- [Written problem]: Write out exactly the lines that run from the line containing "Continue the Blender" through the line containing "return cushion(44, 44, shp)"; both end lines belong to the answer.
+++ Supplied material
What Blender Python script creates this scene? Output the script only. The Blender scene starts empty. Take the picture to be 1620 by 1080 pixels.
++++++
+++ Supplied material
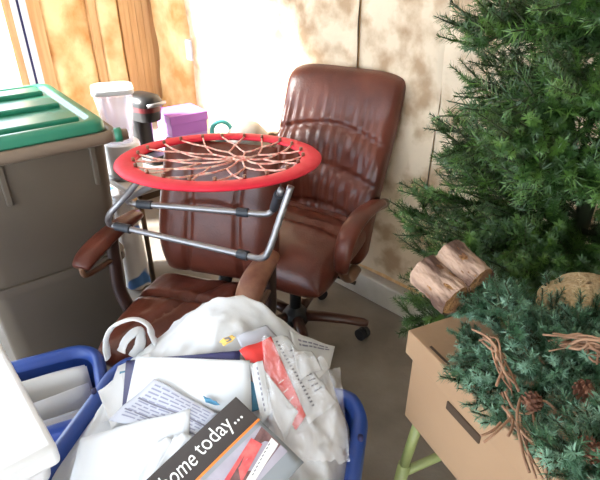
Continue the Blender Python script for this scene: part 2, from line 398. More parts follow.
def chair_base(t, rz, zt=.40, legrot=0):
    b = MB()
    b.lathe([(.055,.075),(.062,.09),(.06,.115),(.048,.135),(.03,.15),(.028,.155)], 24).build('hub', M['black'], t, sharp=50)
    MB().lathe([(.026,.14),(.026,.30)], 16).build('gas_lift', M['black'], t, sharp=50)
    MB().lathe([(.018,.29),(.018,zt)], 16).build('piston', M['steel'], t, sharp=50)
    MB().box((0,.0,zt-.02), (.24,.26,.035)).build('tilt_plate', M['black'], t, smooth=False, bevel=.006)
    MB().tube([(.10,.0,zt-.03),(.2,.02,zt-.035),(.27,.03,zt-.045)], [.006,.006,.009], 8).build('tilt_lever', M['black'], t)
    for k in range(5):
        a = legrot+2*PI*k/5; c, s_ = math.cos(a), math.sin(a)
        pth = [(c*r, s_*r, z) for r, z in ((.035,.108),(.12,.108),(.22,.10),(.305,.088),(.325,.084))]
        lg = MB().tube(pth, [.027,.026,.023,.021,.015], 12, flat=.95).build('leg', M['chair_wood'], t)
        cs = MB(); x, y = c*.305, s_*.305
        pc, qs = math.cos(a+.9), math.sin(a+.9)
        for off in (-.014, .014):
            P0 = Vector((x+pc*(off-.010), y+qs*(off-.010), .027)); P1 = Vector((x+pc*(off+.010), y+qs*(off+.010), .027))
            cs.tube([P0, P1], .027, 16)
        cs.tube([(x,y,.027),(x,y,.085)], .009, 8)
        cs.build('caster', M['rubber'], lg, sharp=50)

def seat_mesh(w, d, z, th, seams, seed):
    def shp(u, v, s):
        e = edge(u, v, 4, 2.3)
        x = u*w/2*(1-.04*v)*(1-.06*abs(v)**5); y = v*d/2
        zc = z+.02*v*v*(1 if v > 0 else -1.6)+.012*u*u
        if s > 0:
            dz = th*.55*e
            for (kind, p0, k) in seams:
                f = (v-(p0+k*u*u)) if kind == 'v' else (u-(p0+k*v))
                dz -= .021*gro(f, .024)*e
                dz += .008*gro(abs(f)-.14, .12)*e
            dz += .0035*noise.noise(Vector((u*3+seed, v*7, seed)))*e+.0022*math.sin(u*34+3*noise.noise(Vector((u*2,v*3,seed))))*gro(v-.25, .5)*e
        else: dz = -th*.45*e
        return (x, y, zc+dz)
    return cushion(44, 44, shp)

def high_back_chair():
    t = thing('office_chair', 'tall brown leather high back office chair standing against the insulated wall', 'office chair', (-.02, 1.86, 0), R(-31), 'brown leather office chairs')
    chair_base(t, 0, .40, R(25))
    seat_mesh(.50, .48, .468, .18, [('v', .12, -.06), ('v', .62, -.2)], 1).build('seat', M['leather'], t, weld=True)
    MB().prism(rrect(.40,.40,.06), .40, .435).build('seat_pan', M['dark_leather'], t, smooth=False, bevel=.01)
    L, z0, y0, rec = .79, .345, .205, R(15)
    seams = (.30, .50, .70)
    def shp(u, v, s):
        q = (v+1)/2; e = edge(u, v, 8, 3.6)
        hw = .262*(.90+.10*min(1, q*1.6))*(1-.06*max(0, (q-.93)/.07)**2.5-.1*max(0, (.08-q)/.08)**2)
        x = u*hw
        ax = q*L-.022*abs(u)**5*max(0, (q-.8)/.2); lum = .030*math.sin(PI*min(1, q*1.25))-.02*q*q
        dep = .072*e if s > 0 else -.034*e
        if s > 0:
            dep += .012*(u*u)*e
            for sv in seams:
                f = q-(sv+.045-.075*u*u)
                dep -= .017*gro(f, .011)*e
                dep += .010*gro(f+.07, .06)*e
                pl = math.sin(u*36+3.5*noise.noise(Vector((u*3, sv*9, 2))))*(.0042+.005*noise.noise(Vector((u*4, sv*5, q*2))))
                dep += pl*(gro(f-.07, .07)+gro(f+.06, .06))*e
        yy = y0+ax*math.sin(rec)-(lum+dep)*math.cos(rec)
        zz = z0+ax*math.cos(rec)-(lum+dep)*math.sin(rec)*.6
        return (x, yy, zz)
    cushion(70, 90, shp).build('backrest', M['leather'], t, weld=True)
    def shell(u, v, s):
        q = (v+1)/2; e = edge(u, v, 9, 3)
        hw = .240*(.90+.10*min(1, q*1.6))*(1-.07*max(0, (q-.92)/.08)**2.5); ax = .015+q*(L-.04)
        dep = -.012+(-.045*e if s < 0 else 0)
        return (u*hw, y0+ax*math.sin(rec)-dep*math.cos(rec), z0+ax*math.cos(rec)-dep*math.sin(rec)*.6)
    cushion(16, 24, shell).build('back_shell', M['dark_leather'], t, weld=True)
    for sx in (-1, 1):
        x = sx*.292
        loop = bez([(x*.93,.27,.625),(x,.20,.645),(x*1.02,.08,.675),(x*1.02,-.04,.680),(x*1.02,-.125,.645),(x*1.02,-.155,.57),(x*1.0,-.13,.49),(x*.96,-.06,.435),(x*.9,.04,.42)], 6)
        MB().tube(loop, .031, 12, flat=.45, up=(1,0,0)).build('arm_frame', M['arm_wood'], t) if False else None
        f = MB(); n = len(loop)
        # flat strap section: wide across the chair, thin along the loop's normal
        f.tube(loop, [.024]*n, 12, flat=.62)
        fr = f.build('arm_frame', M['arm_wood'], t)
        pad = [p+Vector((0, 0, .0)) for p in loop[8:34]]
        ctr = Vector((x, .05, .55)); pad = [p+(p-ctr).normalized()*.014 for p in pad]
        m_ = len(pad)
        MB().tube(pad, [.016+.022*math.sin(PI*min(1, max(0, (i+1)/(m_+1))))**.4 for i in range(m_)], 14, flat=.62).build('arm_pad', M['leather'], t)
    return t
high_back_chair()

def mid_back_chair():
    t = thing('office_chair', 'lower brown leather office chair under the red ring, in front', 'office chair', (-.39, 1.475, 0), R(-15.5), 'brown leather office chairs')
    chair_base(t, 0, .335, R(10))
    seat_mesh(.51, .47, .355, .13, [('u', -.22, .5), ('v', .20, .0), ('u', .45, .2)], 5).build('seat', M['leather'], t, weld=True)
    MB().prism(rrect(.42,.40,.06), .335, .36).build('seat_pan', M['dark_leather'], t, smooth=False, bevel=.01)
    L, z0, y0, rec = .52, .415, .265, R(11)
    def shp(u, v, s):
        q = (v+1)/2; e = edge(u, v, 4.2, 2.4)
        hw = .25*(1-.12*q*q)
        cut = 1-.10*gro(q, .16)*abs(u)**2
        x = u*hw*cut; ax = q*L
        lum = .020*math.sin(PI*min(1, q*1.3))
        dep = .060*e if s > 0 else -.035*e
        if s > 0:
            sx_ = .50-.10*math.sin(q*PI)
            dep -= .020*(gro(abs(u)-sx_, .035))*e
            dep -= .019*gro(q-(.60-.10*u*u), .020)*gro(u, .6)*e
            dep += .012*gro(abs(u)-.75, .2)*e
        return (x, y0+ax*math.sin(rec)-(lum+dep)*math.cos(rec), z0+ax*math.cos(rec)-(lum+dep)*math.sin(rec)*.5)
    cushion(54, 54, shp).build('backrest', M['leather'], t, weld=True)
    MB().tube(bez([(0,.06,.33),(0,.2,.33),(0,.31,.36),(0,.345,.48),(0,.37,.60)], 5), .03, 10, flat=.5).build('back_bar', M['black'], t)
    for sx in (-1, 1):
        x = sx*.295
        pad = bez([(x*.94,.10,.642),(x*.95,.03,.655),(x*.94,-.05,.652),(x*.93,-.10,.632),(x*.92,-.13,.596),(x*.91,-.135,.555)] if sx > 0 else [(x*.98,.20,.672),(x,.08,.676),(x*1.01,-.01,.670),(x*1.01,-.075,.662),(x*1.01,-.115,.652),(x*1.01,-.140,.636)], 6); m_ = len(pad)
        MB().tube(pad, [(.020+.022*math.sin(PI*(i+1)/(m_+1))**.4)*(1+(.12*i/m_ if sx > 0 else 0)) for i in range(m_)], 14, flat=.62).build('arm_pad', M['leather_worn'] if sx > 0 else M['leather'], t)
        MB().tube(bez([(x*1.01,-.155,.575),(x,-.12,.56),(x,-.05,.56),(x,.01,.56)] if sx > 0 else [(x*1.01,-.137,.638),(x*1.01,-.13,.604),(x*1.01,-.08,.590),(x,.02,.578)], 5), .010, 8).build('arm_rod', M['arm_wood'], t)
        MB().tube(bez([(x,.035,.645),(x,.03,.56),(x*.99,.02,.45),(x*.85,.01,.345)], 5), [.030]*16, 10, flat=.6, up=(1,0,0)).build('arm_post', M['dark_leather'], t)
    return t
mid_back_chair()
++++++
- [Exercise output]:
Continue the Blender Python script for this scene: part 2, from line 398. More parts follow.
def chair_base(t, rz, zt=.40, legrot=0):
    b = MB()
    b.lathe([(.055,.075),(.062,.09),(.06,.115),(.048,.135),(.03,.15),(.028,.155)], 24).build('hub', M['black'], t, sharp=50)
    MB().lathe([(.026,.14),(.026,.30)], 16).build('gas_lift', M['black'], t, sharp=50)
    MB().lathe([(.018,.29),(.018,zt)], 16).build('piston', M['steel'], t, sharp=50)
    MB().box((0,.0,zt-.02), (.24,.26,.035)).build('tilt_plate', M['black'], t, smooth=False, bevel=.006)
    MB().tube([(.10,.0,zt-.03),(.2,.02,zt-.035),(.27,.03,zt-.045)], [.006,.006,.009], 8).build('tilt_lever', M['black'], t)
    for k in range(5):
        a = legrot+2*PI*k/5; c, s_ = math.cos(a), math.sin(a)
        pth = [(c*r, s_*r, z) for r, z in ((.035,.108),(.12,.108),(.22,.10),(.305,.088),(.325,.084))]
        lg = MB().tube(pth, [.027,.026,.023,.021,.015], 12, flat=.95).build('leg', M['chair_wood'], t)
        cs = MB(); x, y = c*.305, s_*.305
        pc, qs = math.cos(a+.9), math.sin(a+.9)
        for off in (-.014, .014):
            P0 = Vector((x+pc*(off-.010), y+qs*(off-.010), .027)); P1 = Vector((x+pc*(off+.010), y+qs*(off+.010), .027))
            cs.tube([P0, P1], .027, 16)
        cs.tube([(x,y,.027),(x,y,.085)], .009, 8)
        cs.build('caster', M['rubber'], lg, sharp=50)

def seat_mesh(w, d, z, th, seams, seed):
    def shp(u, v, s):
        e = edge(u, v, 4, 2.3)
        x = u*w/2*(1-.04*v)*(1-.06*abs(v)**5); y = v*d/2
        zc = z+.02*v*v*(1 if v > 0 else -1.6)+.012*u*u
        if s > 0:
            dz = th*.55*e
            for (kind, p0, k) in seams:
                f = (v-(p0+k*u*u)) if kind == 'v' else (u-(p0+k*v))
                dz -= .021*gro(f, .024)*e
                dz += .008*gro(abs(f)-.14, .12)*e
            dz += .0035*noise.noise(Vector((u*3+seed, v*7, seed)))*e+.0022*math.sin(u*34+3*noise.noise(Vector((u*2,v*3,seed))))*gro(v-.25, .5)*e
        else: dz = -th*.45*e
        return (x, y, zc+dz)
    return cushion(44, 44, shp)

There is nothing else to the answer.